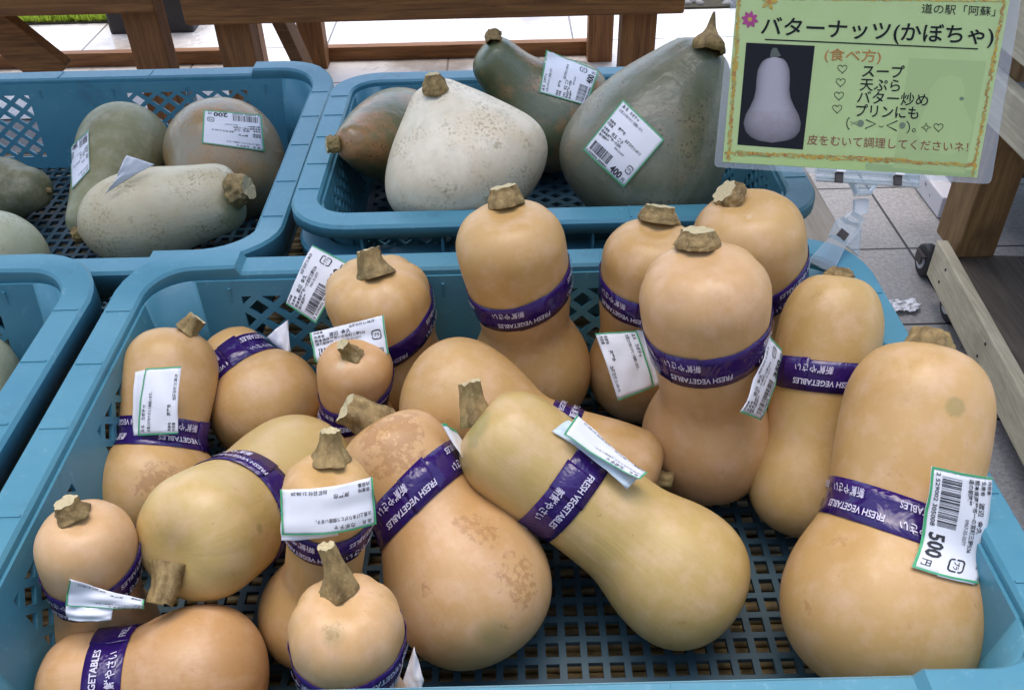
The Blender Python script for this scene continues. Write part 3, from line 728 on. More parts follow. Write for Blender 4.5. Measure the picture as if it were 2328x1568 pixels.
...
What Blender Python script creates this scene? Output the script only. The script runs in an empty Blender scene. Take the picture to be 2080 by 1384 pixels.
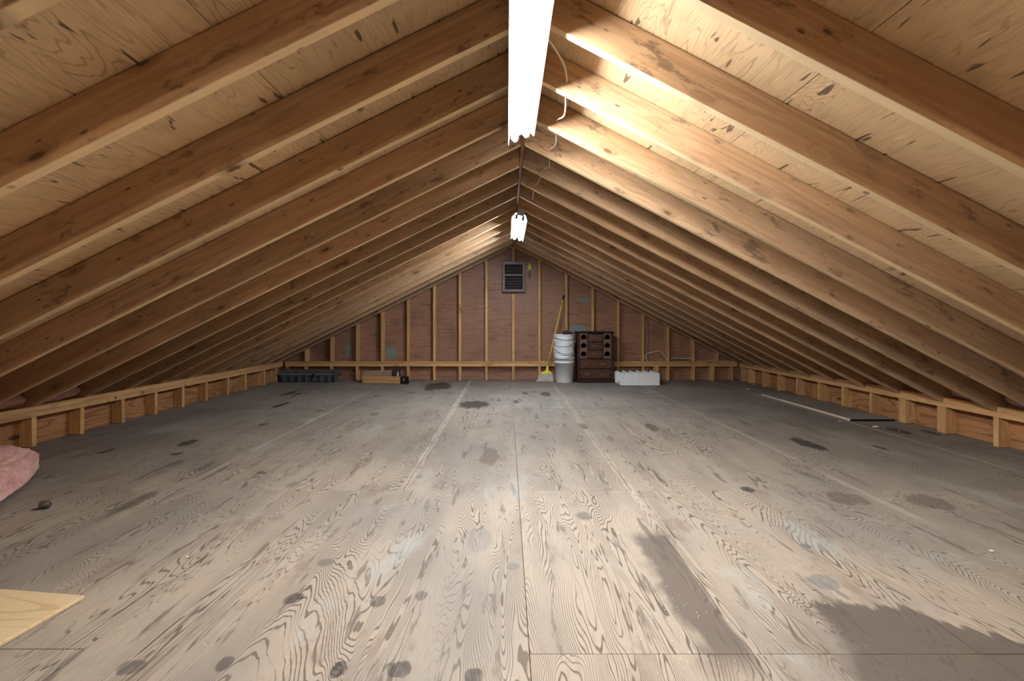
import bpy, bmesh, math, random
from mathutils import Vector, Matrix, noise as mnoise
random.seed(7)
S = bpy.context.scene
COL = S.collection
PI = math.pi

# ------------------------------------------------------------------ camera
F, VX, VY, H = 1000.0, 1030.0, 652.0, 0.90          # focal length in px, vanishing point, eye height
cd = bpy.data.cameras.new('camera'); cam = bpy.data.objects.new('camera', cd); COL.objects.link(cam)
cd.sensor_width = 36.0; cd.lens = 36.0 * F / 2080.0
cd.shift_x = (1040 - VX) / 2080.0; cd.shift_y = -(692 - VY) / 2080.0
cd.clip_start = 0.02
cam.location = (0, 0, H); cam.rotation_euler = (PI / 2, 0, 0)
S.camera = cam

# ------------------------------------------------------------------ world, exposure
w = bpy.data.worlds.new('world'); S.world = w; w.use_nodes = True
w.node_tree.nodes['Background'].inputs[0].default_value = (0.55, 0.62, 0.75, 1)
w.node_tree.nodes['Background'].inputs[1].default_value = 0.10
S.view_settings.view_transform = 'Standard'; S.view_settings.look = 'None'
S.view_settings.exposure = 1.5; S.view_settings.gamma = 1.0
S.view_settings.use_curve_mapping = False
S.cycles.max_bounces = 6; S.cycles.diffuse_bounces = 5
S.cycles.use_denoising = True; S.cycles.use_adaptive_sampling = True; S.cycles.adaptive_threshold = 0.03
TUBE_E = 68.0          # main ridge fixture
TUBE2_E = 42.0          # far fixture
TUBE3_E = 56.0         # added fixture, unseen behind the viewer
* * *
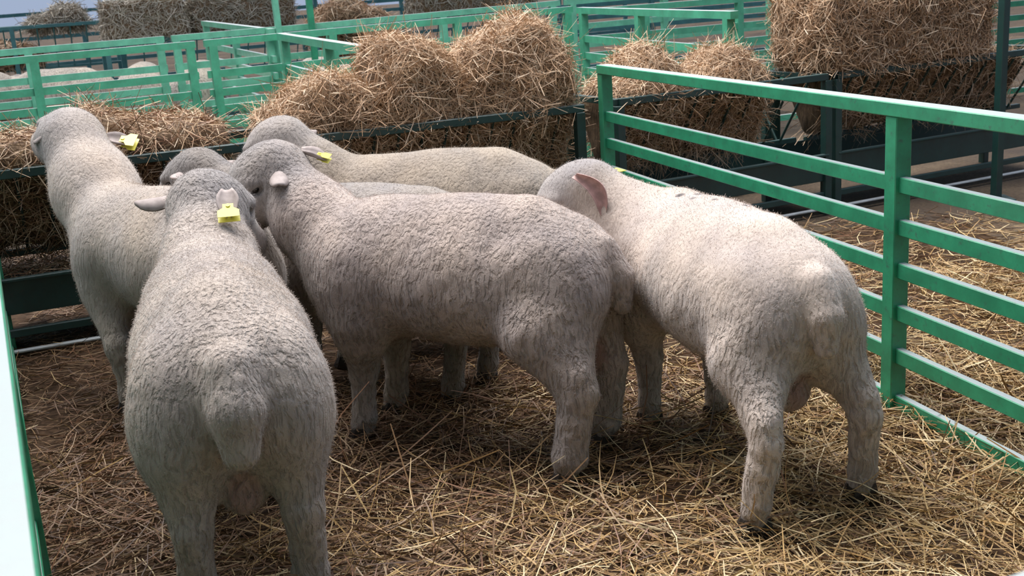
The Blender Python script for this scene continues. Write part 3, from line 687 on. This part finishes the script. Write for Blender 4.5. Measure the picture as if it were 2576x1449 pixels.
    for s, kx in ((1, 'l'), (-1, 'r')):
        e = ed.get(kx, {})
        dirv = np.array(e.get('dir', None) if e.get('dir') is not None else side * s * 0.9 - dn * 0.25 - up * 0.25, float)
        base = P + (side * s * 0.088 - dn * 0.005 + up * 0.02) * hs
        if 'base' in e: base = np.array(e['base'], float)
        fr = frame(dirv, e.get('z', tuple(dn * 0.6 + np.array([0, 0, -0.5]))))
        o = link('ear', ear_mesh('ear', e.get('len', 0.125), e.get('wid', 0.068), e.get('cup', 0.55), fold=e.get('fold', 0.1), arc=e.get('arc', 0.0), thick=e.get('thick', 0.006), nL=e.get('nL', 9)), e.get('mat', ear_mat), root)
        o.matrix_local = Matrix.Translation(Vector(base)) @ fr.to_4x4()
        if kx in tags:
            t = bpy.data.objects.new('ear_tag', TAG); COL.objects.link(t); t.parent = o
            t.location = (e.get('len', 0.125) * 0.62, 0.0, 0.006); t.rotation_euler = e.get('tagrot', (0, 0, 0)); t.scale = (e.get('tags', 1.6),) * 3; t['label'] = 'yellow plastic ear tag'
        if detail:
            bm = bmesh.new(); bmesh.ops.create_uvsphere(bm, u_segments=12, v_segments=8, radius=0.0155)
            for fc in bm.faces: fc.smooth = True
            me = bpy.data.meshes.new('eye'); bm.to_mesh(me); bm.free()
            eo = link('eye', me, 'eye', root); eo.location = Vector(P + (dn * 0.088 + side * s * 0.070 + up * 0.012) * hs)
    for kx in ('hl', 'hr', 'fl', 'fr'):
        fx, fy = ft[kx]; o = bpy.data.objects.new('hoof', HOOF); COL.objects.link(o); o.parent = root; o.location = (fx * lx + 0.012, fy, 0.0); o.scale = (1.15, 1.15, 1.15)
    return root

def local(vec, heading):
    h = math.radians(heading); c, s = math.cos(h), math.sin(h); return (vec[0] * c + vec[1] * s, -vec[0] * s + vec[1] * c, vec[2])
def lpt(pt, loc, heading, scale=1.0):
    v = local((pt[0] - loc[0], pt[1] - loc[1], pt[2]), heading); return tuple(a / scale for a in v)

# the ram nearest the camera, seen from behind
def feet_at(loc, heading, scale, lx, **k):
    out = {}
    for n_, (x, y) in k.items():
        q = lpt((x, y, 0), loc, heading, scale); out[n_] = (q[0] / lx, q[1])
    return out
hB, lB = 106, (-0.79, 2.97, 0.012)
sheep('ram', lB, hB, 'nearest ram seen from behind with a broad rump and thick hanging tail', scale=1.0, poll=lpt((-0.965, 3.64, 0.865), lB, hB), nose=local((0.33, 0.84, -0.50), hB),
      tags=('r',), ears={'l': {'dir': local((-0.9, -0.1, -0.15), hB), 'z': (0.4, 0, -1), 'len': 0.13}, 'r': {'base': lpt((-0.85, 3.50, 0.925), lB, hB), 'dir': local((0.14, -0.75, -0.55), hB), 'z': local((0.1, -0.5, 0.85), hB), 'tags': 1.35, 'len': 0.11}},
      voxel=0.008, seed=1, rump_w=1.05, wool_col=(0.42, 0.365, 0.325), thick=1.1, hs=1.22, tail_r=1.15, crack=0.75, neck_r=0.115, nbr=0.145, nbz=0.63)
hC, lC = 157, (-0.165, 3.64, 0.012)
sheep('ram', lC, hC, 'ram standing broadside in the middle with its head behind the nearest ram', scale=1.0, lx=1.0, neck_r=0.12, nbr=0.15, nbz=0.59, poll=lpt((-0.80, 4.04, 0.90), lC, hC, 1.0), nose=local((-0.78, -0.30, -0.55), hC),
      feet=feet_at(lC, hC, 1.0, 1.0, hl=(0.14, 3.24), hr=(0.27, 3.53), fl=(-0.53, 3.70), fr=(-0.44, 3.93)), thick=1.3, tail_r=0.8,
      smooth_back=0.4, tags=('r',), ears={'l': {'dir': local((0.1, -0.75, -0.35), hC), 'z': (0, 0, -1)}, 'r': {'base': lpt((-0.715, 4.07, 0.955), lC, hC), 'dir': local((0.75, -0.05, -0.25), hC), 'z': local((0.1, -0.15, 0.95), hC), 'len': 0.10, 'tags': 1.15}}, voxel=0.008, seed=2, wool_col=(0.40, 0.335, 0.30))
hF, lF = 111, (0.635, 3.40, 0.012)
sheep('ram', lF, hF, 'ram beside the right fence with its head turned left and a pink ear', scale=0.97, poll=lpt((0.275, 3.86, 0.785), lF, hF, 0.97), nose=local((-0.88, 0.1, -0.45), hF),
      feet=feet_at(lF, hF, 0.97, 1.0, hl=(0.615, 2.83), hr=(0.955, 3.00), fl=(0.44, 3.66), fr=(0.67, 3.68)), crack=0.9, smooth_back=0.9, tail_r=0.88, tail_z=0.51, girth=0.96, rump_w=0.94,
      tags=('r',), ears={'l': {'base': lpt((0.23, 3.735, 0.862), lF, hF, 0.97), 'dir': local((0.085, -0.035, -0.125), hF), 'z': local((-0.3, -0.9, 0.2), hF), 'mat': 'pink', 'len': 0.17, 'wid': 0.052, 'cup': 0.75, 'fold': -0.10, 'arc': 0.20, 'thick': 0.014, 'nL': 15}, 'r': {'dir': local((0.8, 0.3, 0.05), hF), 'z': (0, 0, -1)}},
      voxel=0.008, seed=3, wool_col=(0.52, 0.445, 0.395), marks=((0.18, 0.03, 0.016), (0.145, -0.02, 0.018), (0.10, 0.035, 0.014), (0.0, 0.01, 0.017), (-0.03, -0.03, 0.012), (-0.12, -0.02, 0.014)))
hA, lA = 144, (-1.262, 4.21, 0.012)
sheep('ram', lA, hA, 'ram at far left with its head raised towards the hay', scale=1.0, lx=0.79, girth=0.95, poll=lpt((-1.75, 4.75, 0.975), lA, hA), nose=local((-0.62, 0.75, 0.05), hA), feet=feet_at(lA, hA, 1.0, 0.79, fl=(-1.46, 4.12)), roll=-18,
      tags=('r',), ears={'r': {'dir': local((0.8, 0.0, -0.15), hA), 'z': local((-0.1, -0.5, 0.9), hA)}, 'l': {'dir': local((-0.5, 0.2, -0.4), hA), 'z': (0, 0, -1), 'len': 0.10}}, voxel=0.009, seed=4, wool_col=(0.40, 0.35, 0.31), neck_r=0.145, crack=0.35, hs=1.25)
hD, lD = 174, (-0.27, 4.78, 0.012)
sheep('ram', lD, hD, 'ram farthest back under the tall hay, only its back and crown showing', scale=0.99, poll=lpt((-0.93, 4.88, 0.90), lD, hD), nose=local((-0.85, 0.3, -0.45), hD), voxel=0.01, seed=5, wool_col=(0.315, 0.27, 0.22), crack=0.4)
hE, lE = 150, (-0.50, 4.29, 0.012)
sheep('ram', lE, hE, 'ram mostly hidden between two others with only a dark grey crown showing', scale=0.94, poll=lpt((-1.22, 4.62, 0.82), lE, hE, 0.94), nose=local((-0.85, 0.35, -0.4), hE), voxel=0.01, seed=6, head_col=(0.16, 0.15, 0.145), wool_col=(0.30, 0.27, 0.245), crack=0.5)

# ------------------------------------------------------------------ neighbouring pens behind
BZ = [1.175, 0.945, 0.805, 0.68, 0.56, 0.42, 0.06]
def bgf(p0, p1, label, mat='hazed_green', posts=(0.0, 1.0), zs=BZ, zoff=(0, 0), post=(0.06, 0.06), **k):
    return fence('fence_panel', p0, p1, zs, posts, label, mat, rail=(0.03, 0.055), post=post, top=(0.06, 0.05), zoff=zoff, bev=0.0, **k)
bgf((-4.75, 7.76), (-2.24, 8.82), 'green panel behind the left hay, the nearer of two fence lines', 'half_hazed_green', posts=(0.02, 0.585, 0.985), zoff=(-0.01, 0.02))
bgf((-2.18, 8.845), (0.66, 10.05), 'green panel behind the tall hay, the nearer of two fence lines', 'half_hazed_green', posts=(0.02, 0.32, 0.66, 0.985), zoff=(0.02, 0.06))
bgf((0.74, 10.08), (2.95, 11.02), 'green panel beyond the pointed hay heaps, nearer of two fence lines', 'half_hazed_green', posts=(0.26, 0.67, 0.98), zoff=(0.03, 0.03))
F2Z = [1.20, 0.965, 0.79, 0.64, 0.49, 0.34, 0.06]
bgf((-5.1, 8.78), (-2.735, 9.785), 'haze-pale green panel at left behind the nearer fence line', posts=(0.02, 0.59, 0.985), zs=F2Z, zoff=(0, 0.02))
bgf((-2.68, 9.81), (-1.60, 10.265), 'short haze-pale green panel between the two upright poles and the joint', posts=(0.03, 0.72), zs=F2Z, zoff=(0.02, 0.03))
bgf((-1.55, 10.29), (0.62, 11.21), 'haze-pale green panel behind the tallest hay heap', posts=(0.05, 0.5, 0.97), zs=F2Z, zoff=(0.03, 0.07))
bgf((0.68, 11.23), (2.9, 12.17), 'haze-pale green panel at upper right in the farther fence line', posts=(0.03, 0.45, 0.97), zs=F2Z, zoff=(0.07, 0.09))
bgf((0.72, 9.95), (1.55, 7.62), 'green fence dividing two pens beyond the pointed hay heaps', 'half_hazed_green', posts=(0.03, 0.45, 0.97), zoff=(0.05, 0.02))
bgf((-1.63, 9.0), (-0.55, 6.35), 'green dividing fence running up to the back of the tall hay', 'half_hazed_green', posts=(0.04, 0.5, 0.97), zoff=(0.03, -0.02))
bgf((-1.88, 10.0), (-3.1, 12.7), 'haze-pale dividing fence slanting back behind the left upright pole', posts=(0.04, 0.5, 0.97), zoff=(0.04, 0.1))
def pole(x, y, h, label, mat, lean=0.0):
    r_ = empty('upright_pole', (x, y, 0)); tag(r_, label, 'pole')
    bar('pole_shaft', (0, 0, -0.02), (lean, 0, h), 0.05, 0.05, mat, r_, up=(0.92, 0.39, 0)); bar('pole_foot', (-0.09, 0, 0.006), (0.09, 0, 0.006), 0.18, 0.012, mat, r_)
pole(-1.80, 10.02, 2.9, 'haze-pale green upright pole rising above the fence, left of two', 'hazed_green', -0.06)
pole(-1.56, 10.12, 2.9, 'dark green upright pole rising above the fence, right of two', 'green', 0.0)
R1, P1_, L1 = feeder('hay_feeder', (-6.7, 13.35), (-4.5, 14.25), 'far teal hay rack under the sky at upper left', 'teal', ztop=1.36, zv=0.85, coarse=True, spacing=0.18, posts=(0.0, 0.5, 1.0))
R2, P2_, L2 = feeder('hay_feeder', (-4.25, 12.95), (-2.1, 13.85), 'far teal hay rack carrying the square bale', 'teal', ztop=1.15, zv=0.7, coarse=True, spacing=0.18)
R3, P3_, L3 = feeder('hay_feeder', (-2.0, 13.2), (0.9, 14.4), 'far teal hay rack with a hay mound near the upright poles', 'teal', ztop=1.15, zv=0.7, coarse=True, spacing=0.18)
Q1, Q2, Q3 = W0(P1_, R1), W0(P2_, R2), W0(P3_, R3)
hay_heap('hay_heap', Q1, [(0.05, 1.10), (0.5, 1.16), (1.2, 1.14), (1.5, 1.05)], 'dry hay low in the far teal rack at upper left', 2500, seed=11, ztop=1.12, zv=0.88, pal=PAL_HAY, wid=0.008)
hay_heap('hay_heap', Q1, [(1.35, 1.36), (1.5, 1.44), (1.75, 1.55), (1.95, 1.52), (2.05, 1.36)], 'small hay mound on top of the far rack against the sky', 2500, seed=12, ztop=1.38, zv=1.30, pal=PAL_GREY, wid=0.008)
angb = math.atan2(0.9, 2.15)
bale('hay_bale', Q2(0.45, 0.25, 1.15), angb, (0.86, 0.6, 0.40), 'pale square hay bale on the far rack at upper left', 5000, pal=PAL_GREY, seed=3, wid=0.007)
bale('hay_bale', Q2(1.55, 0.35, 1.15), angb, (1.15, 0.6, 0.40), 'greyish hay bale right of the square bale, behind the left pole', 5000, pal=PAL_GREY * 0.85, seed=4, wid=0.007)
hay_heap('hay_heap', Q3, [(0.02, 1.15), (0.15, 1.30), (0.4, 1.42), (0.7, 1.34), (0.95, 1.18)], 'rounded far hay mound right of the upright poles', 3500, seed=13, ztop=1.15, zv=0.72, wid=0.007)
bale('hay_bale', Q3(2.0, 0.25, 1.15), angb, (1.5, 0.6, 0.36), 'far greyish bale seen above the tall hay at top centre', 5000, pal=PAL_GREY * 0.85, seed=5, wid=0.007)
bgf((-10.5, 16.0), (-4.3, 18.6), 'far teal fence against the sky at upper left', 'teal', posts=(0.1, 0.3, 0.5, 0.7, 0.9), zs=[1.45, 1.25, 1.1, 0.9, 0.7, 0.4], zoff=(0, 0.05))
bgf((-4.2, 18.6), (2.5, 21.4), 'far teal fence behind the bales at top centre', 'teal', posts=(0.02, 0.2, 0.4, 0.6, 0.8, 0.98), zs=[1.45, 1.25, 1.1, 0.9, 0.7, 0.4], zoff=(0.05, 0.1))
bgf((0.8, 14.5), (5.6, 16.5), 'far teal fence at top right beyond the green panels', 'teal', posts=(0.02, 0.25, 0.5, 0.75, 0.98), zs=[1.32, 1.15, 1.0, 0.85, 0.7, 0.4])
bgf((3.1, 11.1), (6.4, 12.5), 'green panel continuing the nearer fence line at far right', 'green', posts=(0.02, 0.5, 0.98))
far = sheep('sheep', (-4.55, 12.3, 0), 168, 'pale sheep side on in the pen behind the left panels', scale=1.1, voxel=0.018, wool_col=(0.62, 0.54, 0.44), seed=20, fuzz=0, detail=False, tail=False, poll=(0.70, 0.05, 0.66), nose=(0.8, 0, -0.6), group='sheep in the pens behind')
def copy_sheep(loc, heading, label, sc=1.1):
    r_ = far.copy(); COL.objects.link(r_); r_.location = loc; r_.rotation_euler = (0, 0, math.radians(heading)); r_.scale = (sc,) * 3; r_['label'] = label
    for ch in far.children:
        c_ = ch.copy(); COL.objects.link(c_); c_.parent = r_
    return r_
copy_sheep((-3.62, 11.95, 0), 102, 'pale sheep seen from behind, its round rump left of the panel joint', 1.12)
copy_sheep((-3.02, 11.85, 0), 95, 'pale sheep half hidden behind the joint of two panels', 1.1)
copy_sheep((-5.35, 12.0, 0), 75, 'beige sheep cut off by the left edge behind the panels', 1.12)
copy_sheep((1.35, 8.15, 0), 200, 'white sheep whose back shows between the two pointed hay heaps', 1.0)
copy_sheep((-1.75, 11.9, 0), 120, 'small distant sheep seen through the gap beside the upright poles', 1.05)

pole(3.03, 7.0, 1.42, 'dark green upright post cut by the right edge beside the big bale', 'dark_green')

[What is required]
Look through the entries above. Extract each line with the word "Measure".

[Response]
The Blender Python script for this scene continues. Write part 3, from line 728 on. More parts follow. Write for Blender 4.5. Measure the picture as if it were 2328x1568 pixels.
The Blender Python script for this scene continues. Write part 3, from line 687 on. This part finishes the script. Write for Blender 4.5. Measure the picture as if it were 2576x1449 pixels.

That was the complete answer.